Recognizing the Messages That Come with Fear
Substance, Surrender, and the Ceiling of Development
February 22, 2023
dialogue

Recognizing the Messages That Come with Fear

Reconociendo los Mensajes Que Vienen con el Miedo

A student describes how recognizing the repetitive belief systems that accompany fear helps them return to direct experience, and the teacher explains the physiological basis of these protective patterns and how safety emerges from sitting with what we've been conditioned to avoid.

Recognizing the Messages That Come with Fear

A student describes how recognizing the repetitive belief systems that accompany fear helps them return to direct experience, and the teacher explains the physiological basis of these protective patterns and how safety emerges from sitting with what we've been conditioned to avoid.

One thing that has been helpful for me is getting familiar with the little belief systems, the little messages that the mind sends out that come along with fear. When I hear those, I say, "Ah, yeah, that's familiar. I know that one." It's so obvious when it repeats itself, so obvious that it's not true. It's frozen in time. That helps me step away from that little monologue and go back inside. If I remember to just go inside and check, it's like: I know this. I'm afraid of fear. Oh, it's just fear. Okay, go inside, check it out, you'll see.

It's such a simple process, but the conditioning is strong. I got a book that has been extremely helpful for me, and it talks about the whole physiological process that gets set at a very young age. So it's not just psychological; it's a whole physical pattern. In other words, it's all about being gentle. It's all about being gentle and forgiving myself and just being right here, right now. What's up? That's it.

The brain physically needs to change

That's exactly what I was telling a friend two days ago. To invite this gentleness and patience, because your actual brain physically needs to change. The habitual patternings of thought are hardwired in the brain. They are malleable, but the synapses and neurons need to start making different connections. That's what you're describing, because from a very young age we learn how to not feel certain things. The way the energy of an emotion is dealt with is through patterns of thinking that push the energy in a different direction. And by energy, I mean electrochemical activity. Physics can see it. It's a real thing.
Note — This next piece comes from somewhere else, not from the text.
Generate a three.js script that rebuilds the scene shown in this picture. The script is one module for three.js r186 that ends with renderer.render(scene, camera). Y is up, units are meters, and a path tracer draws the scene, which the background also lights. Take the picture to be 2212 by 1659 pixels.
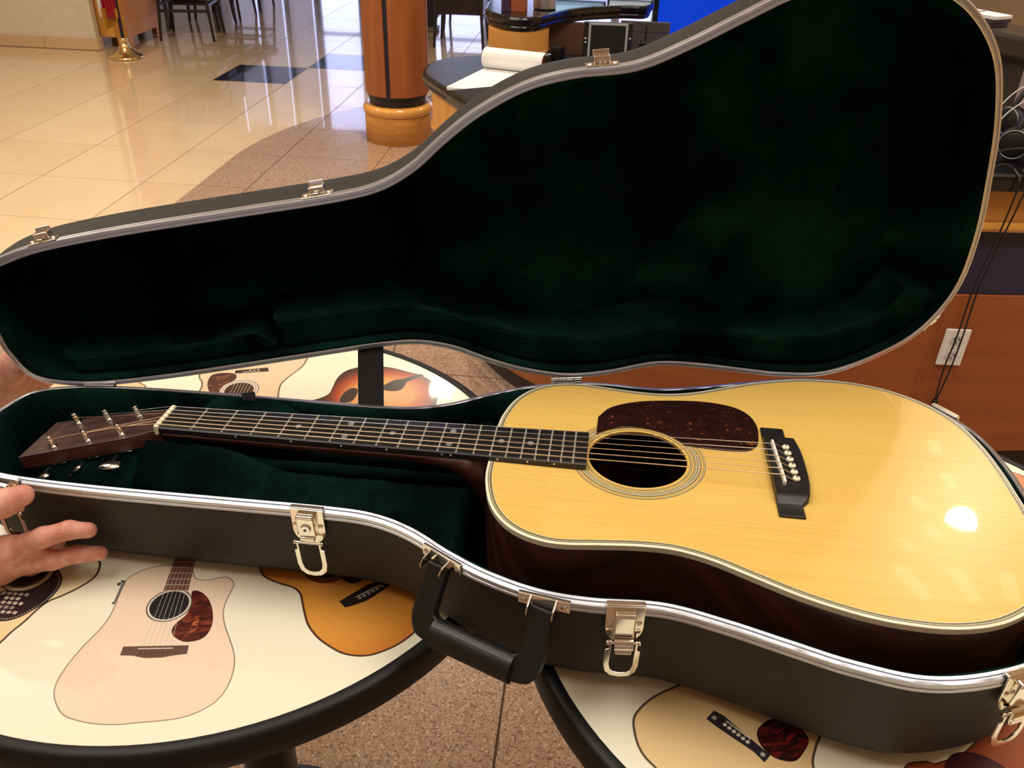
import * as THREE from 'three';
import { RoundedBoxGeometry } from 'three/addons/geometries/RoundedBoxGeometry.js';
import { mergeGeometries, mergeVertices, toCreasedNormals } from 'three/addons/utils/BufferGeometryUtils.js';
import { MarchingCubes } from 'three/addons/objects/MarchingCubes.js';
import { RectAreaLightUniformsLib } from 'three/addons/lights/RectAreaLightUniformsLib.js';
RectAreaLightUniformsLib.init();

// ---------------------------------------------------------------- camera, sky, exposure
const scene = new THREE.Scene();
const renderer = new THREE.WebGLRenderer();
renderer.toneMapping = THREE.LinearToneMapping;
renderer.toneMappingExposure = 0.485;
renderer.shadowMap.enabled = true;
const camera = new THREE.PerspectiveCamera(47.96, 2212 / 1659, 0.05, 120);
camera.position.set(0, 1.437, 0);
camera.quaternion.setFromRotationMatrix(new THREE.Matrix4().makeBasis(
  new THREE.Vector3(0.99955, 0.02547, -0.01584), new THREE.Vector3(-0.03, 0.84873, -0.52798), new THREE.Vector3(0, 0.52822, 0.84911)));
camera.focus = 1.12;
camera.userData.fStop = 17;
scene.add(camera);
scene.background = new THREE.Color(0.56, 0.62, 1.0);      // bright overcast sky outside the far windows
scene.backgroundIntensity = 5.2;
const LAMP = new THREE.Color(1.0, 0.87, 0.71), LAMP_POWER = 30, LAMP_Y = 2.79;
// unseen downlights, some sited by their glints, others for room light: x, z, label
const LAMPS = [
  [2.02, -3.14, 'round recessed downlight in the ceiling above the right-hand counter'],
  [-0.41, -4.23, 'round recessed downlight in the ceiling between table and wooden column'],
  [-2.75, -5.3, 'unseen round downlight in the ceiling, lighting the floor before the flag'],
  [-2.3, -2.7, 'unseen round downlight in the ceiling, placed to brighten the floor left of the tables'],
  [-4.6, -3.0, 'unseen round downlight in the ceiling near the left wall, lighting the floor there'],
  [1.4, -6.3, 'unseen round downlight in the ceiling, lighting the area behind the reception ledge'],
  [3.1, -0.9, 'unseen round downlight in the ceiling near the right wall, lighting that side'],
];
// added ceiling panels giving soft fill over the tables: x, z, label
const FILL_COLOR = new THREE.Color(1.0, 0.955, 0.885), FILL_POWER = 8.8;
const FILL_PANELS = [
  [-0.95, -0.75, 'added square fill panel glowing above the left table'],
  [0.95, -0.72, 'added square fill panel glowing above the right table'],
  [-2.6, -1.6, 'added square fill panel glowing left of the tables'],
];

// ---------------------------------------------------------------- helpers
let seed = 7;
const rnd = () => { seed = (seed * 1664525 + 1013904223) >>> 0; return seed / 4294967296; };
const V = (x, y, z) => new THREE.Vector3(x, y, z);
const used = {};
function numbered(n) { used[n] = (used[n] ?? -1) + 1; return used[n] ? n + '_' + String(used[n]).padStart(3, '0') : n; }
function mesh(name, geo, mat, parent) {
  const m = new THREE.Mesh(geo, mat);
  m.name = (!parent || parent === scene) ? numbered(name) : name;
  m.castShadow = m.receiveShadow = true;
  (parent ?? scene).add(m);
  return m;
}
function group(name, parent = scene) { const g = new THREE.Group(); g.name = parent === scene ? numbered(name) : name; parent.add(g); return g; }
function tag(o, label, category, grp) { o.userData = { ...o.userData, label, category }; if (grp) o.userData.group = grp; return o; }
function struct(o, label) { o.userData.kind = 'structure'; if (label) o.userData.label = label; return o; }
const lin = (r, g, b) => new THREE.Color().setRGB(r / 255, g / 255, b / 255, THREE.SRGBColorSpace);
function mat(color, roughness = 0.6, extra = {}) { return new THREE.MeshPhysicalMaterial({ color, roughness, ...extra }); }

// tileable value noise
const P = new Uint16Array(4096).map(() => Math.floor(rnd() * 65536));
function vn(x, y, per) {
  const xi = Math.floor(x), yi = Math.floor(y), fx = x - xi, fy = y - yi;
  const h = (a, b) => { a = ((a % per) + per) % per; b = ((b % per) + per) % per; return P[(a * 131 + b * 733 + ((a * b) % 97)) & 4095] / 65535; };
  const u = fx * fx * (3 - 2 * fx), v = fy * fy * (3 - 2 * fy);
  return (h(xi, yi) * (1 - u) + h(xi + 1, yi) * u) * (1 - v) + (h(xi, yi + 1) * (1 - u) + h(xi + 1, yi + 1) * u) * v;
}
function fbm(x, y, per, oct = 4) { let s = 0, a = 0.5, t = 0; for (let i = 0; i < oct; i++) { s += a * vn(x, y, per); t += a; a *= 0.5; x *= 2; y *= 2; per *= 2; } return s / t; }
function hash3(x, y, z) { const s = Math.sin(x * 127.1 + y * 311.7 + z * 74.7) * 43758.5453; return s - Math.floor(s); }
function dataTex(w, h, fn, { srgb = true, size = 1, sizeY } = {}) {
  const d = new Uint8Array(w * h * 4);
  for (let j = 0; j < h; j++) for (let i = 0; i < w; i++) {
    const c = fn(i / w, j / h), k = (j * w + i) * 4;
    d[k] = c[0]; d[k + 1] = c[1]; d[k + 2] = c[2]; d[k + 3] = 255;
  }
  const t = new THREE.DataTexture(d, w, h);
  t.wrapS = t.wrapT = THREE.RepeatWrapping; t.magFilter = THREE.LinearFilter; t.minFilter = THREE.LinearMipmapLinearFilter; t.generateMipmaps = true;
  if (srgb) t.colorSpace = THREE.SRGBColorSpace;
  t.repeat.set(1 / size, 1 / (sizeY ?? size)); t.needsUpdate = true;
  return t;
}
const mixc = (a, b, t) => [a[0] + (b[0] - a[0]) * t, a[1] + (b[1] - a[1]) * t, a[2] + (b[2] - a[2]) * t];
const clamp = (x, a = 0, b = 1) => Math.min(b, Math.max(a, x));
function woodTex(a, b, stretch = 10, size = 0.6) {          // grain runs along u
  return dataTex(256, 256, (u, v) => {
    const w = fbm(u * 3, v * 3, 3, 3) * 0.35;
    const g = 0.6 * fbm(u * 4, (v + w * 0.12) * 4 * stretch, 4 * stretch, 3) + 0.4 * (0.5 + 0.5 * Math.sin((v + w * 0.25) * Math.PI * 2 * 9));
    return mixc(a, b, clamp(g * 1.15 - 0.08));
  }, { size });
}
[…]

Over time we develop these patterns. We can bring attention to that process of thinking, which is what you're describing: noticing, "Oh, the habit of this kind of thinking." But what's actually there is fear. So you start getting in touch with the fear. There's a direct contact with that energy of fear. And what's going to happen, one hundred percent of the time, is that the pattern of thinking will slow down, because its purpose was to keep you from feeling the fear. That was the coping mechanism for a young child, because the fear was too much for that psyche to relate to directly. The same goes for pain. It's basically fear, pain, shame, all kinds of forms of fear and pain, emotional and deeper.
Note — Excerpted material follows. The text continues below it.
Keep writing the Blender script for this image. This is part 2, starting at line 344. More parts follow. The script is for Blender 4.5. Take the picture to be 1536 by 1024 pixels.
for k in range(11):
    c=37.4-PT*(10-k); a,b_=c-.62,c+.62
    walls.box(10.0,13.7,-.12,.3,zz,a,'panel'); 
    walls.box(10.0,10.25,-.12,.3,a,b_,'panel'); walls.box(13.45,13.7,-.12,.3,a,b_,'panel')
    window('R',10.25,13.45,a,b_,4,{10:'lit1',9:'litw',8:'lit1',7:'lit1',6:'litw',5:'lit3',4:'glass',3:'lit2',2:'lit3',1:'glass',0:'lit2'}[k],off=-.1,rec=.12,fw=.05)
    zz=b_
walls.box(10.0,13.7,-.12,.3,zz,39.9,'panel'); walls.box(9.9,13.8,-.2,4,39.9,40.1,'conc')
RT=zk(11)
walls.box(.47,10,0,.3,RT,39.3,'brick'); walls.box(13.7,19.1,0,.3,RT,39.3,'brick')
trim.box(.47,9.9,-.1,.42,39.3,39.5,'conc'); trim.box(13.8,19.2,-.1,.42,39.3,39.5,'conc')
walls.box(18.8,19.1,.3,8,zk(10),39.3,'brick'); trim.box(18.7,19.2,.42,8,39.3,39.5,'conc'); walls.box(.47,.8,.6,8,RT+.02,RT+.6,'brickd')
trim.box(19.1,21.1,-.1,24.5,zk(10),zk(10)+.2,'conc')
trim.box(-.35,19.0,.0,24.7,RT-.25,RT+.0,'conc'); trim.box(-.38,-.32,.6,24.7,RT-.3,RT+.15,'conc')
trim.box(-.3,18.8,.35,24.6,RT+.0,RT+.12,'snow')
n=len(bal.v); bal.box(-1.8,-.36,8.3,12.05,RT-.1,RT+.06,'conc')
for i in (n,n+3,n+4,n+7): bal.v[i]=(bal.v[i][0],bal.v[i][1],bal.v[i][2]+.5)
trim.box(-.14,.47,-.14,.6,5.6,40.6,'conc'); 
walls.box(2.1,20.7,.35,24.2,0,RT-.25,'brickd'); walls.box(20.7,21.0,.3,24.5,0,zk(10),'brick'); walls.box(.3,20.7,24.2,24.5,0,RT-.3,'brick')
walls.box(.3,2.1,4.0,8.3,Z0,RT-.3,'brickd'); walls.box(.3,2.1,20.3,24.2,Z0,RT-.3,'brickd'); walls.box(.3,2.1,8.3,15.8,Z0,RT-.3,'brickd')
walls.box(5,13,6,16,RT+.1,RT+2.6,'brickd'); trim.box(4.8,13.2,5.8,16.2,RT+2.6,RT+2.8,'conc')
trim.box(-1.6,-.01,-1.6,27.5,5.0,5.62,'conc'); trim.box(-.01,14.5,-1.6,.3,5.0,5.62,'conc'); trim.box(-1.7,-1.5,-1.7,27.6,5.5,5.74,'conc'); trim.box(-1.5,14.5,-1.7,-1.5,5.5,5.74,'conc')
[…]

Sinking into what the mind wants to escape

As you're able to sink in, which is what I was pointing to in one meditation about the hot tub: the mind is saying, "I want to get out of here, it's just too hot. I want to get out of here, it's just too hot." The more you can sink into that and realize it's fine, and actually the flavor of the fear or the pain is quite interesting, the whole mechanism of protective thinking that was pulling you away starts to realign. It starts to align to a pattern of safety. The mechanisms of the reptilian brain, which are saying "fight, flight," start shifting to: "Is this safe?" And that is well-being. That is peace.

Because if you can be in terror and in pain and feel safe, then there is peace.

When nothing is left to defend against

Now, the mind cannot imagine this. But when you are able to be in terror and in pain and feel at peace, feel safe (let's call it that way, because it's more like the pattern of the brain), and you can feel safe because you've sat with it again and again and nothing happens and it's totally okay, you start developing a sense of safety.

Well, then the mind cannot imagine anything that it can't feel safe with anymore.

And then it would freak out.

It'll freak out, but then it'll just stop. Because the whole function of the mind is to protect you. The thing is, you come to the mind and you say: "Please, master, protect me from fear and pain. Help me. Create the veil of illusion so that I can manage and deal with fear and pain. But don't protect me from seeing reality."

Once you open up and see reality, which means sitting with fear and pain, the most intense fear and pain you can conceive of, and then sitting through it and discovering you are safe, the mind goes: "There's no reason for that anymore."

The dragon that just needed to be seen

There's a story from an animated movie where a character approaches a dragon, ready to fight it, ready to take it down. But then the relationship to the dragon changes. Instead of fighting, it becomes: "Oh, you're very angry. What's going on? Poor dragon, you seem very hurt and angry." And the dragon responds: "Oh, thank you for seeing me."